Chipman Family Papers - Planters of Cornwallis

Nova Scotia Archives

Chipman Family Papers - Planters of Cornwallis

The year 2010 marks the 250th anniversary of the arrival of the New England Planters in Nova Scotia. To celebrate this milestone, we are pleased to present an online resource built around the Chipman family papers, one of the largest and most significant document collections surviving from the Planter period.

The New England Planters ('planter' being an old word for 'settler' or 'colonizer') are often overlooked in Nova Scotian history, where their arrival after 1760 is wedged between the deportation of the Acadian French (1755-59) and the coming of the American Loyalists (1783-84). The Planters came chiefly from Massachusetts, Connecticut and Rhode Island, and migrated to Nova Scotia in search of land and opportunity. Unlike the Loyalists, they came because they wanted to, and not because they had to.

The New Englanders were settled in a series of townships set up by the British government specifically to accommodate them. They took up old Acadian farmlands recently vacated, permanently occupied their former summer fishing stations, and otherwise quickly established themselves as industrious and compatible English settlers.

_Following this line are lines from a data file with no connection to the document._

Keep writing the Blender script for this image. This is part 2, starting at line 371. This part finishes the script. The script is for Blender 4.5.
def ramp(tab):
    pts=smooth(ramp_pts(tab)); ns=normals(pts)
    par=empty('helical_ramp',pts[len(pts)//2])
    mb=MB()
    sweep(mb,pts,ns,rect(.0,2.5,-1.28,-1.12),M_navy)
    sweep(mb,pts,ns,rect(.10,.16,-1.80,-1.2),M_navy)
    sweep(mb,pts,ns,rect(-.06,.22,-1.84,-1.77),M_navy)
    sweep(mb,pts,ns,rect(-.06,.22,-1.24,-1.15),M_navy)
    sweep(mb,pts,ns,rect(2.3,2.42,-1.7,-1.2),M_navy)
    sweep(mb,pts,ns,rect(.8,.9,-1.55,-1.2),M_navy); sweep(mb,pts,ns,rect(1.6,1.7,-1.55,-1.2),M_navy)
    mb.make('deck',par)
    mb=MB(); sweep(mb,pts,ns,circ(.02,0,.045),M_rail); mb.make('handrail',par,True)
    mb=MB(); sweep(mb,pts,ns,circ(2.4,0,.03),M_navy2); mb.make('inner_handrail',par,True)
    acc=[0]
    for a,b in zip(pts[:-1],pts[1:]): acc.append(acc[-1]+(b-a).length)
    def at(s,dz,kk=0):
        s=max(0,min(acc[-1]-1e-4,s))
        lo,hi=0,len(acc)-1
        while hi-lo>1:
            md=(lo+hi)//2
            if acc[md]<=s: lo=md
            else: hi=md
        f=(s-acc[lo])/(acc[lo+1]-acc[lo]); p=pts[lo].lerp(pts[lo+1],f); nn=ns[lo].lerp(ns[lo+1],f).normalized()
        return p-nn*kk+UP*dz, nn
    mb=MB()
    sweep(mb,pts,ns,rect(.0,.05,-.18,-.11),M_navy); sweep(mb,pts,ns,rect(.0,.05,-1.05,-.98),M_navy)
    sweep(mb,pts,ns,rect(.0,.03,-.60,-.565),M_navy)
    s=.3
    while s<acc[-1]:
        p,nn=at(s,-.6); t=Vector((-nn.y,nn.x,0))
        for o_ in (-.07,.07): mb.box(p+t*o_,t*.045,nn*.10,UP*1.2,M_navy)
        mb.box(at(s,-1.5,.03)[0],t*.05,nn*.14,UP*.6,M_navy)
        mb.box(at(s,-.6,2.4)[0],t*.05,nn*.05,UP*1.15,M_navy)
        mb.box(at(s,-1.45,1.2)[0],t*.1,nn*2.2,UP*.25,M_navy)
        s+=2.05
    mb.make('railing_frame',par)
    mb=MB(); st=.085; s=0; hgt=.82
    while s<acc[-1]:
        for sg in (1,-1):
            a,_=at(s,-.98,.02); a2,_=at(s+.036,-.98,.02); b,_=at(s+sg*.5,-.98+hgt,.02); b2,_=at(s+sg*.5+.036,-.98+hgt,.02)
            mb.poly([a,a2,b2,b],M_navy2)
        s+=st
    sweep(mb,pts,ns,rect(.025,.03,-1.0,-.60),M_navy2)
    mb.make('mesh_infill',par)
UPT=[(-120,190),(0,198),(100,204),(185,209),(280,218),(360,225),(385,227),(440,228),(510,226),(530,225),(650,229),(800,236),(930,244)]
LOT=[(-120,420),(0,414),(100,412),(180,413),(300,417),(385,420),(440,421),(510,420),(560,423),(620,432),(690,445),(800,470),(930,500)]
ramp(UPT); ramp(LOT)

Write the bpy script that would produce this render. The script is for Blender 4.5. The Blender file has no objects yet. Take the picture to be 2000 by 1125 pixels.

They brought with them strong notions of identity and community, the structures of township government, and a distinctive domestic architecture.

If the Planters can be said to have had a 'heartland' in Nova Scotia, it was the townships of Cornwallis (Kentville), Horton (Wolfville), Falmouth and Newport — communities at the centre of the documents presented here.

The Chipman family papers document four generations of a Planter family based in Cornwallis Township, beginning with the progenitor, Handley Chipman (1714-1799) and continuing through his son, William Allen Chipman (1757-1845), grandson William Henry Chipman (1807-1870) and great-grandson John Ross Chipman (1834?-1927). All were prominent community figures — farmers, merchants, politicians, and appointed officials.

The records which they accumulated (3.8 meters; 12,670 items; 1760-1899) reflect their business operations (correspondence, deeds, mortgages, accounts, receipts and legal records); their involvement in the Court of General Sessions and the Inferior Court of Common Pleas (assessment rolls, minutes, petitions, accounts and labour books concerning dyke construction); and their militia activities, particularly the 68th Kings County Regiment during the 1860s.

Although based in Cornwallis, the Chipman family influence was wide. The records presented here also document people and activities in the neighbouring townships of Horton, Falmouth, Aylesford and Parrsborough, and include mention of local Mi'kmaq and African Nova Scotians.

In addition to the documents themselves, this resource includes a searchable database for the 12,670 items, plus background information providing context for the collection, and a small virtual exhibit that explores the world of the Planters. As a socio-cultural group in Nova Scotia, the early New Englanders were quickly overshadowed by the Loyalists, and then by waves of immigration from the British Isles and Ireland. Their imprint and legacy, however, are still clearly visible in Nova Scotia today — and this resource will introduce you to them!